Philosophical fun is the infinite loop on the tail of the bhavachakra demon or the self that upholds and tows the line of samsara (the ideological poison of extremes, as I poop all over trying to describe release) It is both the way out and the trap at the same time, it is the flower to stop and smell along the way, the one to hold behind the ear as you continue on, and the one to sit and twirl after you have arrived, to show someone else the flower they also they refrained from smelling but wanted too, or stopped to smell... but refrained to pick, or picked up and carried along... the flower never actually goes anywhere as long as the mind holds onto it (this is what enlightened Ananda) he watched the Buddha washing his feet earlier that day, then saw him twirl the flower when the Buddha was talking about no coming and no going.

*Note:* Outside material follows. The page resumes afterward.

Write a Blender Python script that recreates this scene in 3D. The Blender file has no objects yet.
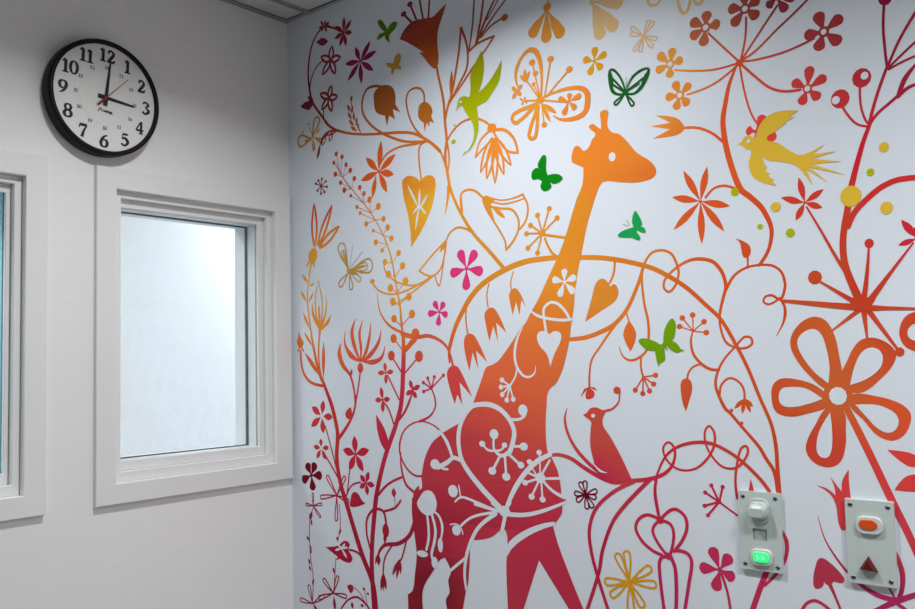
import bpy, bmesh, math, random
import numpy as np
from mathutils import Vector, Matrix
from mathutils.geometry import tessellate_polygon
from math import pi, sin, cos, radians
# World: the corner of the room is the origin, +X runs along the mural wall to the right,
# the mural wall is the plane y = 0 (room at y < 0), the window wall is the plane x = 0 (room at x > 0), z = 0 is the floor.
random.seed(3)
scene = bpy.context.scene
COLL = scene.collection
CAM=(2.19563,-1.81706,1.60000); FOC=885.30; PITCH=3.6190; ROLL=-1.2710; YAW=-39.6700
CEIL = 2.7048; DEEP = 4.0; WIDE = 4.2; THICK = .145

# ------------------------------------------------------------------ helpers
def lin(r, g, b):
    f = lambda v: ((v/255+.055)/1.055)**2.4 if v > 10 else v/255/12.92
    return (f(r), f(g), f(b))
def material(name, col, rough=.5, metal=0, bump=0, scale=60, stretch=(1,1,1), vary=0, emit=0, spec=.5):
    m = bpy.data.materials.new(name); m.use_nodes = True
    nt = m.node_tree; b = nt.nodes['Principled BSDF']
    b.inputs['Base Color'].default_value = (*col, 1); b.inputs['Roughness'].default_value = rough
    b.inputs['Metallic'].default_value = metal; b.inputs['Specular IOR Level'].default_value = spec
    if emit: b.inputs['Emission Color'].default_value = (*col, 1); b.inputs['Emission Strength'].default_value = emit
    if bump or vary:
        tc = nt.nodes.new('ShaderNodeTexCoord'); mp = nt.nodes.new('ShaderNodeMapping')
        mp.inputs['Scale'].default_value = stretch
        nz = nt.nodes.new('ShaderNodeTexNoise'); nz.inputs['Scale'].default_value = scale; nz.inputs['Detail'].default_value = 4
        nt.links.new(tc.outputs['Object'], mp.inputs['Vector']); nt.links.new(mp.outputs['Vector'], nz.inputs['Vector'])
        if bump:
            bp = nt.nodes.new('ShaderNodeBump'); bp.inputs['Strength'].default_value = bump; bp.inputs['Distance'].default_value = .002
            nt.links.new(nz.outputs['Fac'], bp.inputs['Height']); nt.links.new(bp.outputs['Normal'], b.inputs['Normal'])
        if vary:
            rp = nt.nodes.new('ShaderNodeValToRGB')
            rp.color_ramp.elements[0].position = .3; rp.color_ramp.elements[1].position = .7
            rp.color_ramp.elements[0].color = (*[c*(1-vary) for c in col], 1); rp.color_ramp.elements[1].color = (*[min(1, c*(1+vary)) for c in col], 1)
            nt.links.new(nz.outputs['Fac'], rp.inputs['Fac']); nt.links.new(rp.outputs['Color'], b.inputs['Base Color'])
    return m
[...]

The Cula Malunkyovada Sutta or (poison arrow sutra) is a fine example of this freedom/trap process in action. Discriminatory thought is a recursive loop, the duality, the yin/yang, samsara. The person being deluded in it is oneself as you are (buddha/mara) at the same time, red pill/blue pill... stay awake watch the details or go back to sleep and get lost in the details? Either way, the main roof beam is shattered after the first glimpse... and we feel we can point the way, we think we are at the end of the path pointing at the destination...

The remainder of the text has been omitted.